2011 Snowstorm 2011 Snowstorm

Love it or hate it, snowstorms are an unavoidable part of Wisconsin life. Longtime residents know massive blizzards and heavy snow aren’t confined to the winter months; flakes routinely fly as early as October, and as late as May. 

However, the biggest storms usually happen this time of year, which is why we’re looking back at eight that made history:

Blizzard of 1881

When: March 2-4

Total Snowfall: 28.5 inches

The Blizzard of 1881 happened before the state kept official records, but it’s often cited as the worst snowstorm in Madison history. The storm lasted three days– dumping between two and four feet of snow across southern and central Wisconsin. And if the snow accumulation wasn’t enough, gusting winds created drifts of up to 20 feet!

Armistice Day Blizzard of 1940

When: November 11-12

Total Snowfall: 28.7 inches 

Not every snowstorm hits the entire state, but this blizzard sure did. Until 2011, the Armistice Day Blizzard was recognized as the worst in the state’s history. That November, temperatures were in the 40s and 50s, until they suddenly plummeted and the storm dumped a foot of heavy snow on the entire state, and nearly 2.5 feet in places like La Crosse.  More than 150 people died during the storm, which also stretched into Minnesota, Illinois, and Michigan.

Photo courtesy of ECP via Wikimedia Commons

Great Blizzard of 1947

When: January 28-30

Total Snowfall: 18-27 inches

Although this storm didn’t drop as much snow as others, its duration is what cemented its place in history.

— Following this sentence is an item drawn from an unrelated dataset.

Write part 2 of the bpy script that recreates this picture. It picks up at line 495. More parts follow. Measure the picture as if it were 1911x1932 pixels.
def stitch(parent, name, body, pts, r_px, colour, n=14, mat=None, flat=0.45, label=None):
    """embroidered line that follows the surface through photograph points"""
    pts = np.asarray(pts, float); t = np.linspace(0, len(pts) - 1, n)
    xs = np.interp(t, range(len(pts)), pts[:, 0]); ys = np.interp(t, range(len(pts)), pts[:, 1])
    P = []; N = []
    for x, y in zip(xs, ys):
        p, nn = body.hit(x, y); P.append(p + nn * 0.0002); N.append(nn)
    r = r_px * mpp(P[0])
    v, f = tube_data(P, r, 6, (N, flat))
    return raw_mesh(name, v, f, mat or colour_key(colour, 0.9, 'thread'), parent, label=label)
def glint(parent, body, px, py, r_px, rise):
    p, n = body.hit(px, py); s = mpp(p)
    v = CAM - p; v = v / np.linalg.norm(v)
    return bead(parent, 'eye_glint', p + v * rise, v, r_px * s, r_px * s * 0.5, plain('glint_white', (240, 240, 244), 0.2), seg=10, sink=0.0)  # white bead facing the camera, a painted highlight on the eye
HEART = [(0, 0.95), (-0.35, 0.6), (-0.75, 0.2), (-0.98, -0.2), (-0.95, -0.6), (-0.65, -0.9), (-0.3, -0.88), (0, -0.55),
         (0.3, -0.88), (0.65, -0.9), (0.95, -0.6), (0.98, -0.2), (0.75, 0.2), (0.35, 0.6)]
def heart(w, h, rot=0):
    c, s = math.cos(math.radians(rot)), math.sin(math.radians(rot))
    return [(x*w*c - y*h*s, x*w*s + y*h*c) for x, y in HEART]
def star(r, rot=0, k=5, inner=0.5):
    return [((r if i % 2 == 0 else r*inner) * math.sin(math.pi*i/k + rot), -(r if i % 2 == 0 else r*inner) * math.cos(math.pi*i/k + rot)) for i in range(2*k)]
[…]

During the longest-lasting winter storm ever recorded in southern Wisconsin, 18 to 27 inches of snow fell from Milwaukee to Madison, and winds created snowdrifts up to 15 feet tall. When the storm finally ended, Milwaukee residents could only travel city streets by sled

1975 Snowstorm

When: November 9-10

Total Snowfall: 10-14 inches 

Although a foot of snow is pretty normal from November through March, especially up north, this storm came with hurricane-force winds. By day two, residents faced a complete whiteout and sustained winds of more than 40 mph. The ferocious winds caused 15 foot waves on Lake Superior. 

1997 Spring Snowstorm

When: March 13-14

Total Snowfall: 25 inches

This snowstorm dumped a foot of snow across the state, but a narrow band spanning from La Crosse to Green Bay received much more: nearly 25 inches! Immediately, many cities and towns set daily snow total records, even in this extra-snowy year. In 1997, more than 275 inches of snow fell in Hurley, Wisconsin– that town’s snowiest season to date. 

Blizzard of 1999

When: January 2-4

Total Snowfall: 20 inches

While the Blizzard of ‘99 hit Chicago the hardest, Wisconsin cities received at least 15 inches of snow. Some areas in the east-central part of the state saw close to 20 inches and drifts up to 8 feet thanks to wind gusts topping 60 mph. More than 100 people died from snowstorm-related accidents, which included a 60-car interstate pileup.

2008 February Snowstorm

When: February 5-6

Total Snowfall: 20 inches

This massive storm came with thundersnow and major winds that caused blowing and drifting. Many cities received at least a foot of new snow, while Beloit, Delevan, and Ft. Atkinson reported more than 20 inches. The 2008 storm is unforgettable for some because the major backup it caused on I-90– forcing some drivers to spend the night in their cars. 

Photo courtesy of ECP via Wikimedia Commons

Groundhog Day Blizzard of 2011

When: January 31-February 2

Total Snowfall: 26 inches

The Groundhog Day Blizzard of 2011 is Wisconsin’s current record holder– topping the Armistice Day Blizzard of 1940 as the biggest snowfall in 24 hours. Southeastern Wisconsin was hit hardest, causing then-Governor Walker to declare a state of emergency in 29 counties. Walworth County received 26 inches of snow, and Kenosha and Racine Counties each received 24.